On sait que le chef de l’Etat a instruit, début septembre 2023, la mise sur pied d’un Comité interministériel chargé de conduire l’opération de rachat des actions d’Actis au sein d’Eneo. La correspondance du secrétaire général de la présidence de la République vient rendre officielle la volonté gouvernementale d’aboutir à une renationalisation de l’entreprise de fourniture des services de l’électricité privatisée sous la pression des institutions de Bretton Woods en juillet 2001. L’année dernière, la CNPS (Caisse nationale de prévoyance sociale) puis la Société nationale des hydrocarbures (SNH), toutes deux des entreprises à capitaux publics, avaient été citées comme intéressées par la reprise des 51% d’actions détenues par le fonds d’investissement britannique Actis. Aucune des deux boîtes n’avait officiellement confirmé ses intentions, même si des informations concordantes indiquaient que la CNPS a transmis une expression d’intérêt le 13 novembre 2022 au fonds britannique Actis, et peu d’observateurs croyaient en une renationalisation d’Eneo dans un secteur où des investissements sont relativement réguliers.

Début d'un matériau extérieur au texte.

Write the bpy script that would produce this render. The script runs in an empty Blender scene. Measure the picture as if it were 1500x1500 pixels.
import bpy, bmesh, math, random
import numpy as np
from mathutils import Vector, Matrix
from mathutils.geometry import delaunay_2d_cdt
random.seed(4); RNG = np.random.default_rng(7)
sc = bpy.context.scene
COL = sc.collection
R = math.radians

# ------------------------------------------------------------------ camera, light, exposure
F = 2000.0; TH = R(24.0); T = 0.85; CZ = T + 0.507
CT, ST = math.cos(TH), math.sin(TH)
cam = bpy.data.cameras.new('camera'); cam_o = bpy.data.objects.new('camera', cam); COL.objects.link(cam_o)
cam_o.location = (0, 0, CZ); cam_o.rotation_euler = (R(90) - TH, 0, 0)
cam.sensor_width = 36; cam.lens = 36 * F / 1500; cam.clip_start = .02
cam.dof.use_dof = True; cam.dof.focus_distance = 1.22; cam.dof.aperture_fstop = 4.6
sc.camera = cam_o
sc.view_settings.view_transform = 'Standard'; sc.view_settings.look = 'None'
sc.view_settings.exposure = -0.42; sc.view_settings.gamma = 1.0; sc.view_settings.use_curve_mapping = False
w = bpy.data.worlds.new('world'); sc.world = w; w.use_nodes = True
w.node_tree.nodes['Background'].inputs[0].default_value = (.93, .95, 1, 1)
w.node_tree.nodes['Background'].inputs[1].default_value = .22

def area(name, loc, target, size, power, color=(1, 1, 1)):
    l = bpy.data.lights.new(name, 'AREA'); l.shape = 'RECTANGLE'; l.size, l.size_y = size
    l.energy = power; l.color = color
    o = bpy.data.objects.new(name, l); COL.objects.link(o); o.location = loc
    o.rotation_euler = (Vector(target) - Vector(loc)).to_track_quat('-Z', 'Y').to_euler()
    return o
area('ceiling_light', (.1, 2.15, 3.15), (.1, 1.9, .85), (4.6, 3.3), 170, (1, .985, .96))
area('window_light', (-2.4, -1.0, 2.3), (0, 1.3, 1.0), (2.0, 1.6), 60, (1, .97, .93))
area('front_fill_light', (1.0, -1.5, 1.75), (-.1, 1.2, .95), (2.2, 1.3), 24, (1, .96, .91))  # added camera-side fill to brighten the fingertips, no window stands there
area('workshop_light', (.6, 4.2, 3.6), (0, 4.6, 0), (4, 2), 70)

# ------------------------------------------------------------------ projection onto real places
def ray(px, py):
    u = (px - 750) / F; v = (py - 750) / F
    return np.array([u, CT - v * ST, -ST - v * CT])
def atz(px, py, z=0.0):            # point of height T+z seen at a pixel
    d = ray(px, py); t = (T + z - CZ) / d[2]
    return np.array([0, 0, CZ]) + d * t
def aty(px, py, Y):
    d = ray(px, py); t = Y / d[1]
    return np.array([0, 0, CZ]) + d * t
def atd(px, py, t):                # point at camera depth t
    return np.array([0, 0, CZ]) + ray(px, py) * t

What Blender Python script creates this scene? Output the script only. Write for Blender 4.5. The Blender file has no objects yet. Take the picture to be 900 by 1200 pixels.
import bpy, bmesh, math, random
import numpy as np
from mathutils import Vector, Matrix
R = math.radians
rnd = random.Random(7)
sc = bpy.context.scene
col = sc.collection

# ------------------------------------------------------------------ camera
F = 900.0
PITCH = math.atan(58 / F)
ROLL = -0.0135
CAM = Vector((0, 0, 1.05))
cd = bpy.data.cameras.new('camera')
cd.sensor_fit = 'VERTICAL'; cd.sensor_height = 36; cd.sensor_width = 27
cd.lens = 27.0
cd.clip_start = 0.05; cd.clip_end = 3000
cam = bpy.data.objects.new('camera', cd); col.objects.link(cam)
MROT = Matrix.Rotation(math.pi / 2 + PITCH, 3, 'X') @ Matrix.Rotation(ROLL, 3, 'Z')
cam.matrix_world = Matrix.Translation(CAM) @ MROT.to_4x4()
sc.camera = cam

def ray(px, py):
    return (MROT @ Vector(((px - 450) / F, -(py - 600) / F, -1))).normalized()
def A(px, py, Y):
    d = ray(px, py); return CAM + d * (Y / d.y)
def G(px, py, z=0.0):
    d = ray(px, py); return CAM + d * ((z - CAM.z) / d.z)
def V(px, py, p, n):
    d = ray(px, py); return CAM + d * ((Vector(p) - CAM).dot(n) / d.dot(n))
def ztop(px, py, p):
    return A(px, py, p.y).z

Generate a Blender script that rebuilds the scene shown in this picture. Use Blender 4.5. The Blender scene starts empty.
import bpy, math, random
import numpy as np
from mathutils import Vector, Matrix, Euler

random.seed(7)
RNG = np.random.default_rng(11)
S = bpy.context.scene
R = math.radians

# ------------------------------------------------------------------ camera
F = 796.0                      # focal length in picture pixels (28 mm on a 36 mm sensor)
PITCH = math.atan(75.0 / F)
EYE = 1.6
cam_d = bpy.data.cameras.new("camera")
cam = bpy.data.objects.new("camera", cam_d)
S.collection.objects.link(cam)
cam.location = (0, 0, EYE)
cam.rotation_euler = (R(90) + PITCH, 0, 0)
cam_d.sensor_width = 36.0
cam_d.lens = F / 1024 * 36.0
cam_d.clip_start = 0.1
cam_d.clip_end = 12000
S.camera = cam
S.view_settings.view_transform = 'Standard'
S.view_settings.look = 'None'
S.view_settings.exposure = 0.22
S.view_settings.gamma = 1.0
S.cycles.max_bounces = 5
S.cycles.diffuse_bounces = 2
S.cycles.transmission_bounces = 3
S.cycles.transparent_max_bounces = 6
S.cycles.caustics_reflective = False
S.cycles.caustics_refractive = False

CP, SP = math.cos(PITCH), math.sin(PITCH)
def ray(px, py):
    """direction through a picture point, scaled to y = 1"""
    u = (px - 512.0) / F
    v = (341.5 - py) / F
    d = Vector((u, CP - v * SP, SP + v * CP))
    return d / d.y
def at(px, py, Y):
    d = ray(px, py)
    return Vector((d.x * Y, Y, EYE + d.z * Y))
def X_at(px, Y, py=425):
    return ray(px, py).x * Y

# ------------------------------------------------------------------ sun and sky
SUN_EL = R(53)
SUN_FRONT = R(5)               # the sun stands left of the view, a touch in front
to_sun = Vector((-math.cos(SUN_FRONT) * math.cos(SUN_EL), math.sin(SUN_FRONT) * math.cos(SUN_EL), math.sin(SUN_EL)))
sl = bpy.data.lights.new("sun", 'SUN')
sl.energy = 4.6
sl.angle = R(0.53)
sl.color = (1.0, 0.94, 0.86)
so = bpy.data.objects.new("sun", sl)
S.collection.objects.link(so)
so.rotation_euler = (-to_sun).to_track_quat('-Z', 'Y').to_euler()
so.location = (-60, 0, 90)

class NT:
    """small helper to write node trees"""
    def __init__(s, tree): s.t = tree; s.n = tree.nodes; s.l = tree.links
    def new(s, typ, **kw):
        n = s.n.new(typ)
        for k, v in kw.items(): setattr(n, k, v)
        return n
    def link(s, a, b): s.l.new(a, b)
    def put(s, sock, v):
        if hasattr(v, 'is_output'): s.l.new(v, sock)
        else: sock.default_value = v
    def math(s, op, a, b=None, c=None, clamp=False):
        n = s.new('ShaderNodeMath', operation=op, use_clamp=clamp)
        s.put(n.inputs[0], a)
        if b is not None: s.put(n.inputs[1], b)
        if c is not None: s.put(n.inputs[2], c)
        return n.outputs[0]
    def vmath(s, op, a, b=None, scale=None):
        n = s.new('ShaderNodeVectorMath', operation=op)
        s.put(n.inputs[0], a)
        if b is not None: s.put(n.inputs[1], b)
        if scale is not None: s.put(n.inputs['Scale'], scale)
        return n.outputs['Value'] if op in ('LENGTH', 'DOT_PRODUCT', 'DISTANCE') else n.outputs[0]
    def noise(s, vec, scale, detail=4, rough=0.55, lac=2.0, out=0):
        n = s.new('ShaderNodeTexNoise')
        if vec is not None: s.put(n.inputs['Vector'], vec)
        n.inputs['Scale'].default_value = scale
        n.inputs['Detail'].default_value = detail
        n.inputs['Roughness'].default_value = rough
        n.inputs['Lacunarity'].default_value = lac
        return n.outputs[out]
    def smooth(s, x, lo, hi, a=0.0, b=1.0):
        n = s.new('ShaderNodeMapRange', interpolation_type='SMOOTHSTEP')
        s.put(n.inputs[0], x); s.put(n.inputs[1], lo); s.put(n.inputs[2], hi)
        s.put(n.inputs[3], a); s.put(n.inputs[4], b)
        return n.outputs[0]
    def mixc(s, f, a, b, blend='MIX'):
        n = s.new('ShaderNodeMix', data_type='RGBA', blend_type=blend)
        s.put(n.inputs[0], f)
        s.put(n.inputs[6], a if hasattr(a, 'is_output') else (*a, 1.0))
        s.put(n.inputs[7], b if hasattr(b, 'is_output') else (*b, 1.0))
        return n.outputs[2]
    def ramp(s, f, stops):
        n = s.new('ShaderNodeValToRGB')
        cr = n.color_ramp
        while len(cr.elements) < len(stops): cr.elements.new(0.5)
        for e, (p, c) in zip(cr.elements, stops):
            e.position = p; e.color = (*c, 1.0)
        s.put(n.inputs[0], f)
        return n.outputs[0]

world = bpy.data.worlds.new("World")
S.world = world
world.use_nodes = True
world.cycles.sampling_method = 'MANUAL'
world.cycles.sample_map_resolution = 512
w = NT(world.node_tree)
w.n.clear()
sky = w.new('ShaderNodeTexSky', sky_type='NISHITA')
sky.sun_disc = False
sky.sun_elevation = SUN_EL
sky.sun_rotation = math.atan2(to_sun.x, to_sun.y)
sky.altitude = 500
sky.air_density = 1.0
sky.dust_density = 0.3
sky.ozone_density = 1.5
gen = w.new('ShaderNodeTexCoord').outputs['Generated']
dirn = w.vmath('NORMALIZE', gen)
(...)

L’opération n’est pas encore bouclée, elle ne fait que commencer. Mais on peut déjà imaginer les enjeux que va charrier le rachat des actions que l’Etat avait vendues il y a 22 ans. L’acheteur s’appelait AES Sirocco, une société américaine, avait déboursé 53 milliards de FCFA pour 51% des actions alors entièrement publiques. Mark Miller, le directeur général nommé, avait promis 68 000 nouveaux branchements par an sur les cinq prochaines années et 1 000 milliards d’investissement dans le même temps. En 2006, AES avait plongé le Cameroun dans une inédite crise énergétique ponctuée de délestages. On verra très peu les 1 000 milliards d’investissements promis. En novembre 2013, AES Sirocco décide de vendre ses part dans AES Sonel au fonds d’investissement Actis. L’opération est bouclée à 220 millions de dollars, soit 110 milliards de FCFA. Une belle affaire, dirait-on, mais il faut tenir compte de la naissance au sein de AES Sonel des filiales KPDC (Kribi Power Development Corporation) et DPDC (Dibamba Power Development Corporation).
A combien Eneo va-t-elle fixer la prix de vente de ses actions ? Là est la première question. La seconde est le sort à réserver à la dette de l’Etat vis-à-vis d’Eneo estimée en 2021 à près de 165 milliards de FCFA. Ce qui avait contraint l’Etat à un emprunt de 118 milliards au bénéfice d’Eneo, incapable de régler sa dette fournisseur. Ces questions et bien d’autres vont certainement trouver réponse au sein du Comité interministériel mis sur pied par le chef de l’Etat. Louis Paul Motaze, qui le conduit, est l’assurance que les intérêts de l’Etat et des employés de l’entreprise d’électricité seront préservés. D’ailleurs, au regard du silence des syndicats, on a l’impression qu’ils sont favorables au retour de l’Etat comme actionnaire majoritaire et exclusif.
Au-delà de l’engouement autour d’une nationalisation de Eneo, il faut se poser l’incontournable question sur la situation réelle de l’entreprise dont veut se séparer Actis. Alors que le fonds d’investissement britannique bénéficie d’une concession d’exploitation jusqu’en 2031, son choix de vendre au moment où des investissements massifs sont consentis dans le secteur, comme à Nachtigal (420 MW), peut laisser songeur. L’entreprise semble avoir atteint son seuil d’incompétence, alors que l’énergie électrique est le carburant dont l’Etat a besoin pour stimuler l’économie. L’Etat-stratège semble se réveiller pour prendre en main la vision stratégique qui se loge dans l’enjeu de l’électricité à la fois pour les entreprises et les ménages. Engagé dans la SND 30 (Stratégie nationale de développement 2020-2030), l’Etat prend le contrôle des priorités en matière d’investissement dans ce secteur dit de souveraineté. En tout cas se rend-il compte, tirant expérience de la nationalisation de la Camerounaise des eaux (CDE), que la situation ne sera pas pire qu’avant. Au moins, il n’y a pas une expatriation des profits alors que le cahier des charges n’est pas respectée en termes de services au client.
Le revers de la médaille est de reproduire les conditions qui ont conduit à la privatisation de l’entreprise il y a 22 ans. Ce sont les tares connues de la gestion publique avec leur escorte de perte d’efficacité et de performance. C’est un risque à prendre, c’est un engagement gouvernemental à assumer, c’est un défi pour les managers publics.